What To Do With Your Mortgage After Divorce

House with for sale sign

A divorce is a very emotional time for a couple, and it’s no picnic when it comes with other huge issues like child custody and what to do with your house. In the past, it used to be relatively simple for a couple to sell the house, split the equity, and go their separate ways – but the new housing market doesn’t make it that easy. Here are some options to consider when the breakup of a marriage involves a house:


It really is the easiest way to put the joint debt behind you. However, it’s not always possible if you’re underwater on the mortgage.

Refinance in One Person’s Name

If you’re not underwater on the home, one of you has enough income and credit to qualify, and the other spouse agrees, refinancing is a good way to avoid more hassle. However, make sure you can and should keep the house.

Loan Assumptions 

If one of you wants to keep the house but a refinance isn’t appealing, a lender may let one spouse assume the mortgage.
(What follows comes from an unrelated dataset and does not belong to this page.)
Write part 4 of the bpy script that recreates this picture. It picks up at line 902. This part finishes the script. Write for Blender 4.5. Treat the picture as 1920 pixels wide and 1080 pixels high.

It’s rare these days, but it doesn’t hurt to try!

Stay on the Mortgage

While this definitely isn’t the ideal situation, if all other options fall through, someone may have to remain on a mortgage – leaving the loan as is, and coming to an agreement with your ex. This can be risky, since your credit depends on the other person making payments.

Overall, try to keep emotions in check. It may sound harsh, but creditors don’t really care about your emotional state – they want to make sure they’ll be paid. Keeping a level head and separating the business from the personal will help the process go much more smoothly.